Identify and pull out each line of the entries in which "part" occurs.

▶ [AVAILABLE DATA]:
Start

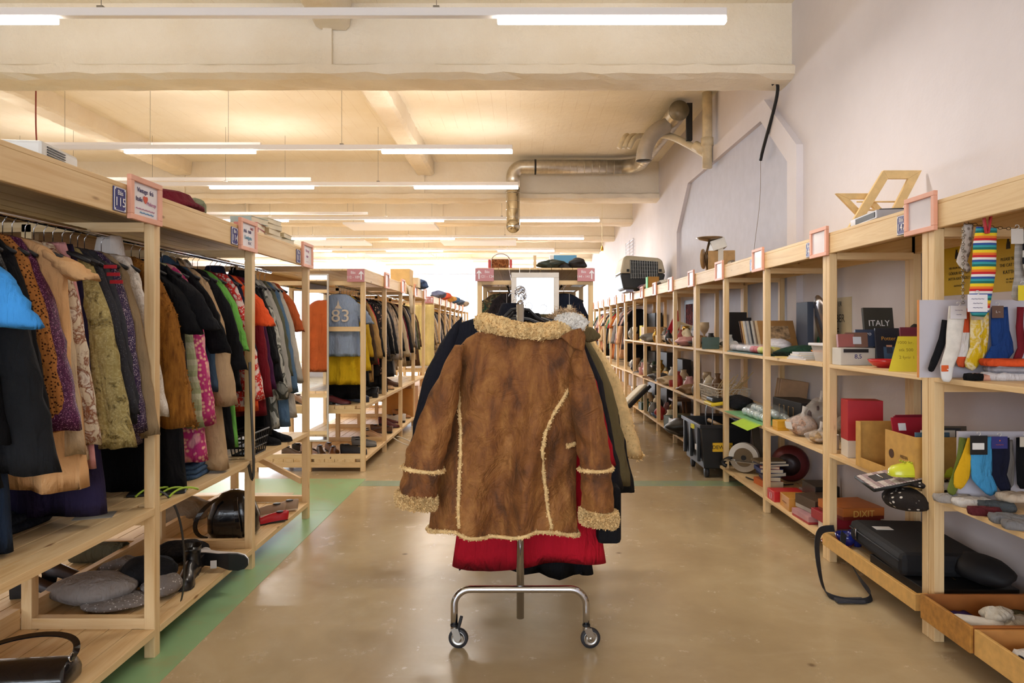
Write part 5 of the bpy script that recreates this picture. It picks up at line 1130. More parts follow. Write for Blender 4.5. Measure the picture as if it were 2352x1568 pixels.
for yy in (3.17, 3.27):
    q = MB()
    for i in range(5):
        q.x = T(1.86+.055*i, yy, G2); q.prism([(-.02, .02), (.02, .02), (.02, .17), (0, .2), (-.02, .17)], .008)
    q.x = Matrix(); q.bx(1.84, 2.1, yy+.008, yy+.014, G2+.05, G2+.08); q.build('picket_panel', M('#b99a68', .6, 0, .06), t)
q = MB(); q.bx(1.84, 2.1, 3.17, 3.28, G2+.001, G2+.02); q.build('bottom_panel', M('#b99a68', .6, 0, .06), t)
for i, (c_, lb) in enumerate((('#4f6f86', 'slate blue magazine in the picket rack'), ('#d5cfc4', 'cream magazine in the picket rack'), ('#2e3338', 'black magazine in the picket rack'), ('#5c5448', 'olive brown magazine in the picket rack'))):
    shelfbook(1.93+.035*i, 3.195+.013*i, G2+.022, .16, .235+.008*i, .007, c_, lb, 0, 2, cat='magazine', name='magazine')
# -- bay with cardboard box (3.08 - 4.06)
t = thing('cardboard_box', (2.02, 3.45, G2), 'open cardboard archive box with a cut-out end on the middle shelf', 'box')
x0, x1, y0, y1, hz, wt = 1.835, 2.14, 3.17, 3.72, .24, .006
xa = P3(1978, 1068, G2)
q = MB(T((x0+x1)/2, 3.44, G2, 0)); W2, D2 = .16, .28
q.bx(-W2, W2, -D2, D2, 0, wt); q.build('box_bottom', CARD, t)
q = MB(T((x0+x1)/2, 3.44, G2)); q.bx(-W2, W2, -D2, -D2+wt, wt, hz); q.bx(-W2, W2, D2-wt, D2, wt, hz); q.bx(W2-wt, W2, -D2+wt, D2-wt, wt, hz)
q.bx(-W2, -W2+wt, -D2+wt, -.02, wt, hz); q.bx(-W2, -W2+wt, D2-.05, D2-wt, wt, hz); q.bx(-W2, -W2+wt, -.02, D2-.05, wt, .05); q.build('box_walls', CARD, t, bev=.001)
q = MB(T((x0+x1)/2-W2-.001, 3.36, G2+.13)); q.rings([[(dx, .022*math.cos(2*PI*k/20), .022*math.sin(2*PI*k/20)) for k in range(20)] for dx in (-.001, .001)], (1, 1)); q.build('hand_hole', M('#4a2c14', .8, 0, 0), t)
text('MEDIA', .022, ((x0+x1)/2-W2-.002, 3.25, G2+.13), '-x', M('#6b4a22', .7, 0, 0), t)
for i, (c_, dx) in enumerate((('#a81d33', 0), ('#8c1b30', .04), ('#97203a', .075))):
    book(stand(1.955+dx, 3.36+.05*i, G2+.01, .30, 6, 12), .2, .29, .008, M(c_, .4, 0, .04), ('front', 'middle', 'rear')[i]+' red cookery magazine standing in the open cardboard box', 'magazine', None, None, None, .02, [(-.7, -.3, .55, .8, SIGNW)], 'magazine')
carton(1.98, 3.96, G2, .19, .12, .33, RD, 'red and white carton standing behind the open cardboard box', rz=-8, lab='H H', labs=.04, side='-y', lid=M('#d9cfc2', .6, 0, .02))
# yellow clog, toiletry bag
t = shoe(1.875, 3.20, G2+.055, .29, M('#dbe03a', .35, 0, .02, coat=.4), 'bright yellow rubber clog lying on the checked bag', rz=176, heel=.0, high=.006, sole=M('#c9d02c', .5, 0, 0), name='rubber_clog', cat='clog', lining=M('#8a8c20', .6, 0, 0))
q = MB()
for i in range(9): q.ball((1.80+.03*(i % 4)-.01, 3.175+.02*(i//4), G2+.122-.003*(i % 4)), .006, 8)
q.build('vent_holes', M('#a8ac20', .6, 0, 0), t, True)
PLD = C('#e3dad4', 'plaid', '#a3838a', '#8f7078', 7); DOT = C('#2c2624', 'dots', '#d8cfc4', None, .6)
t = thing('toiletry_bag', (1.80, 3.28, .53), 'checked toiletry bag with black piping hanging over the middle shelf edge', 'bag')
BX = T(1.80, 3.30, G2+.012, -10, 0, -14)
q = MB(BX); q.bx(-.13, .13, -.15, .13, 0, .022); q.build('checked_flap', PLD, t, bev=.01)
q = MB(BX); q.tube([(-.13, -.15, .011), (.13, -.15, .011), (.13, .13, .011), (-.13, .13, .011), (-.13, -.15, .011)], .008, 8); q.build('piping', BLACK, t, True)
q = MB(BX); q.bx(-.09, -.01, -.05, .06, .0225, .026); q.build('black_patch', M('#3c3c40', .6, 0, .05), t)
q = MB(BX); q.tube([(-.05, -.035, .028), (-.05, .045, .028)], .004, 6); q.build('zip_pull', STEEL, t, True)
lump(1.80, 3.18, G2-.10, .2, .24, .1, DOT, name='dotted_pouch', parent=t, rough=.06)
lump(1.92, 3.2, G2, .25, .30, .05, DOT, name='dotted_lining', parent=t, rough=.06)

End
Start

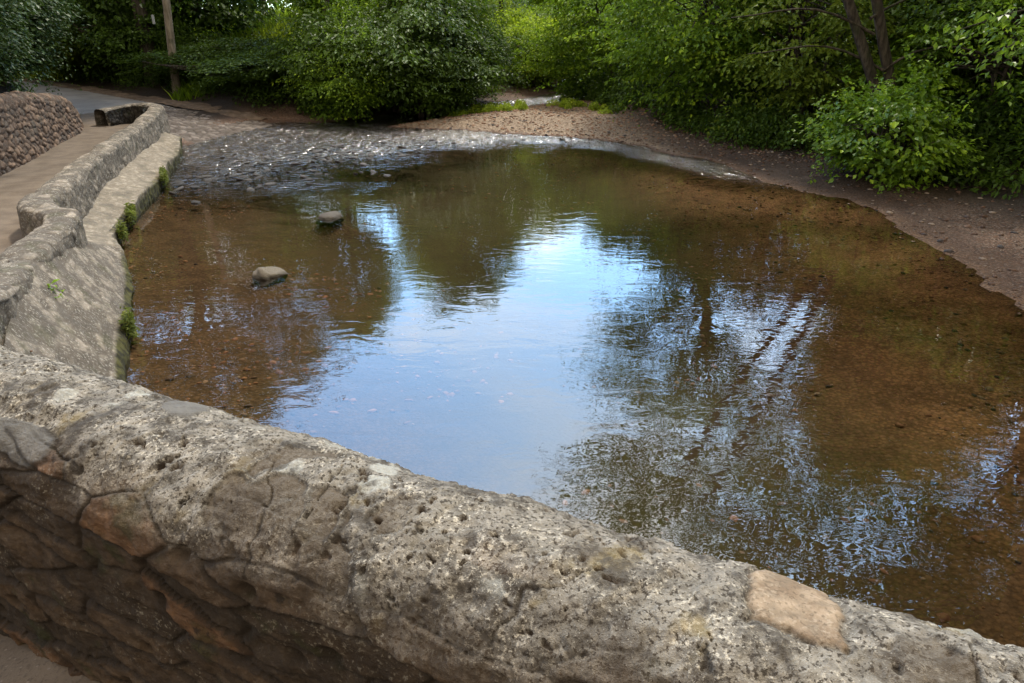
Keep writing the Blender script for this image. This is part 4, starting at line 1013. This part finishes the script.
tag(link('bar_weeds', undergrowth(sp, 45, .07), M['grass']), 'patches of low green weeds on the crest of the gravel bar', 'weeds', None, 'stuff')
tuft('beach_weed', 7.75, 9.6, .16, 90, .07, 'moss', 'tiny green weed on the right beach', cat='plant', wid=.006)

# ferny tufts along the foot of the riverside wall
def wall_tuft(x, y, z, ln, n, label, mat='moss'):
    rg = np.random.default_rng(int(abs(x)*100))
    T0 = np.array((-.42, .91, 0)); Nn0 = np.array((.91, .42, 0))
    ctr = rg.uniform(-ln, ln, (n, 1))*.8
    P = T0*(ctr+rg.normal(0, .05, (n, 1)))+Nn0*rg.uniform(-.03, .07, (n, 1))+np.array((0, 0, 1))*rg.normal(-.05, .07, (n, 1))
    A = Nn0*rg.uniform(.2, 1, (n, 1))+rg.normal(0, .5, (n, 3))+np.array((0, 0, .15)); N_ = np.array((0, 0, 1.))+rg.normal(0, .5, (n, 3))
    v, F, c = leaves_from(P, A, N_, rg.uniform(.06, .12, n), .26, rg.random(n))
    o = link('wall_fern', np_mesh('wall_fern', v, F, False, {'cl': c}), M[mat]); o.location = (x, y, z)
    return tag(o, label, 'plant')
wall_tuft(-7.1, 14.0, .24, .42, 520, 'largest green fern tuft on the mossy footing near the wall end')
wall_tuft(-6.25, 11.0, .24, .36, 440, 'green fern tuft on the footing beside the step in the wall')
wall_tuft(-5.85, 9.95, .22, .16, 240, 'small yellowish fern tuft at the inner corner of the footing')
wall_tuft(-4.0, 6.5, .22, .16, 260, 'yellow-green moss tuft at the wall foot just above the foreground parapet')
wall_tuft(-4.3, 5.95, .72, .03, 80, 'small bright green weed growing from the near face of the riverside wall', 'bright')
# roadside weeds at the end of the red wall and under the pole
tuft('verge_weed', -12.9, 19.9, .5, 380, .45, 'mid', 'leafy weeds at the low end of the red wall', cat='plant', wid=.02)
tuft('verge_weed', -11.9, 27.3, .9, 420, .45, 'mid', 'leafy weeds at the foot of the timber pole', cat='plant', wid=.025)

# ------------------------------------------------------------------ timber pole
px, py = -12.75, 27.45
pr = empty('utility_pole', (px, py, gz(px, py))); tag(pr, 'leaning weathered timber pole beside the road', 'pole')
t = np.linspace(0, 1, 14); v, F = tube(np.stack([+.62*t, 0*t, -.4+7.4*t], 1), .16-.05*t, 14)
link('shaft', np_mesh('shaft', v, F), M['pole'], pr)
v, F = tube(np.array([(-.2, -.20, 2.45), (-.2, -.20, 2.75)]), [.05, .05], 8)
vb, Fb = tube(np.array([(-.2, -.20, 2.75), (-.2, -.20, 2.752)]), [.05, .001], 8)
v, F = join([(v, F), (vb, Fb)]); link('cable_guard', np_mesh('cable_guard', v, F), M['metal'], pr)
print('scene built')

End
Start

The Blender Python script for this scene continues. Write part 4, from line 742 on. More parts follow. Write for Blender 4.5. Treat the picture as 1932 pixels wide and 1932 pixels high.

End

▶ [SOLUTION TO THIS EXERCISE]:
Write part 5 of the bpy script that recreates this picture. It picks up at line 1130. More parts follow. Write for Blender 4.5. Measure the picture as if it were 2352x1568 pixels.
Keep writing the Blender script for this image. This is part 4, starting at line 1013. This part finishes the script.
The Blender Python script for this scene continues. Write part 4, from line 742 on. More parts follow. Write for Blender 4.5. Treat the picture as 1932 pixels wide and 1932 pixels high.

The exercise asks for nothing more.